I accept the first paragraph. You are good with the last apragraph too. The in-between is personal and no one want to read. I get what I need, and wish you a good and envigorating night, Gil.

Hi Moosie,

I understand your disappointment by my bad explanation. This clearly my error! Sorry enough to be accepted.

I forget to put down that the two vertical lumbers must be at 6" distance from each other but centre of the 11/2" vertical lumbers. I hope this is clear and succinct enough to be catchable by anyone!? Other way the 6" horizontal shelving lumber can eventually fall in between the two vertical, do you see it? Fine!!

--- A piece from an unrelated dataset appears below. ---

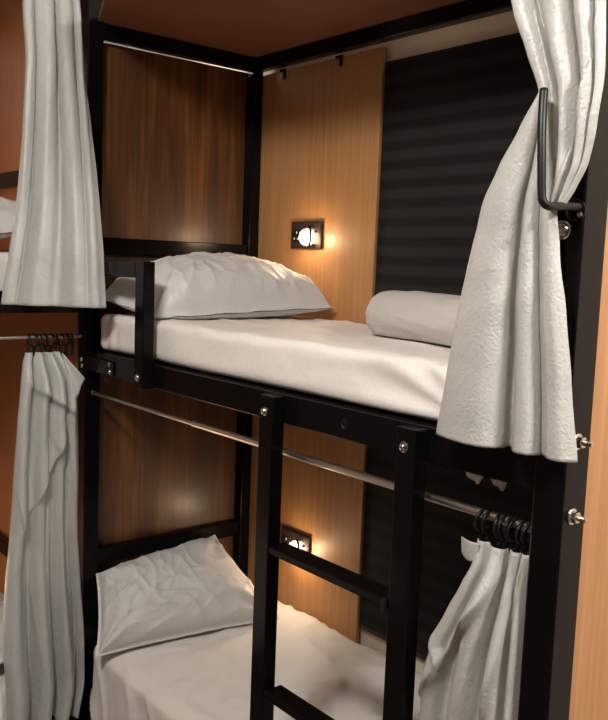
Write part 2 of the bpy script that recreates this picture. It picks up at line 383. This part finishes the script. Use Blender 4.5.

Now, after my corrective action or intervention - it's good to know another languages, so you can add some delicacy in the conversation between two well educated person - and revisit your calculations, and check before you write down the final results.

Come on, Moosie! You gave the ratio to find between foot and inch or vice versa. So, I discover that you gave by making twelve paragraph, and you can check it, it was your comments, not mine, and make a final answer if my finding were successful or need to be corrected!

Please, don't copy my writing because other people could discover some failure and/or weaknesses of my English. However, this time I will accept this operation of cribbing others.

I am confident that the doctor did not give you some pills which can deteriorate your brain function. You know, about the neurons. Anyway, I see that you survived the visit and don't have any excessive personal dammages. Watch the number of pints or quarts you put behind the tie! You don't wear a tie? It's Irish Day?! It can be dangereous! I am sure you are enough in control of yourself and could make another answers, Gil.